L'heure est grave pour l'industrie montréalaise du tourisme. La métropole prévoit accueillir 50 000 voyageurs américains de moins que l'an dernier, une diminution qui s'ajoute aux pertes constantes enregistrées depuis sept ans.

«En quatre ans, nous avons perdu 20% de nos touristes en provenance des États-Unis», résume le président-directeur général de Tourisme Montréal, Charles Lapointe.

En juin seulement, 20 000 personnes de moins que l'an dernier ont traversé la frontière aux postes de Lacolle, Saint-Armand et Stanstead, selon les données de l'Agence des services frontaliers du Canada. Cela représente une réduction de l'achalandage d'environ 10%.

La métropole serait victime cette année de l'état moribond de l'économie américaine, du coût de l'essence, de la confusion entourant la nécessité d'avoir un passeport pour passer les frontières et du 400e anniversaire de Québec.

«De nombreuses personnes qui auraient été tentées de venir à Montréal ont plutôt choisi Québec», explique le président de l'Association de l'industrie touristique du Canada (AITC) Randy Williams. «De tous les marchés, Québec est le seul endroit où les choses vont bien.»

Pour tenter de freiner la chute, Tourisme Montréal a investi 20 millions en 2008 dans de nouvelles stratégies de marketing. L'organisme a notamment procédé à l'achat d'espaces publicitaires dans des magazines comme Vogue, GQ et Vanity Fair. «C'est évident que ça ne corrigera pas la courbe, mais on parviendra peut-être à l'atténuer un peu», espère M. Lapointe.

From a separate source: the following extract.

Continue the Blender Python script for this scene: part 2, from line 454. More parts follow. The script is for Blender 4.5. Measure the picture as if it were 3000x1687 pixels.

«C'est grave, parce que ce sont 50 000 personnes qui n'iront pas manger dans les restaurants et acheter dans les commerces du Vieux-Montréal et du centre-ville, mais nous sommes déterminés à remédier à la situation».

Au bord du précipice

La situation dans l'ensemble du Canada est plus sombre encore qu'à Montréal. Déjà durement touché par la défection des voyageurs américains depuis 2001, le secteur du tourisme au pays pourrait faire face cette année à son plus difficile épisode en plus de 35 ans.

«Depuis sept ans, les choses vont de mal en pis», explique le président de l'AITC, Randy Williams. «En termes clairs, l'industrie canadienne du tourisme est au bord du précipice.»

Seule exception au tableau : la ville de Québec, qui célèbre cette année les 400 ans de sa fondation. «Dans toutes les autres grandes villes, on enregistre une chute considérable du nombre de touristes en provenance des États-Unis depuis 2001. Cette année à Québec avec le 400e, on l'a stoppée. C'est déjà un tour de force», affirme le porte-parole de l'Office du tourisme de Québec, Daniel Gagnon.

L'organisme prévoit pour 2008 une hausse de la fréquentation hôtelière d'environ 12 %, ce qui est « énorme » compte tenu de la situation, selon M. Gagnon.

Ce sont surtout les touristes américains qui effectuent des voyages de moins de 24 heures au Canada qui ont déserté le pays. En sept ans, une baisse de 68,3% du nombre de voyages d'un jour faits au Canada par des Américains a été enregistrée.

«On a blâmé beaucoup de choses comme le 11 septembre, la pneumonie atypique (SRAS), la confusion entourant le passeport, la parité du dollar et tout plein de trucs, remarque M. Williams. La réalité, c'est qu'on n'arrive pas à renverser la tendance.»

Malgré l'absence des Américains, tous les autres marchés sont en croissance, avance M. Williams. L'industrie canadienne connaîtrait une légère croissance de 2%. «Mais quand on se compare, on se désole. Le reste de la planète connaît une croissance de 6 ou 7%.»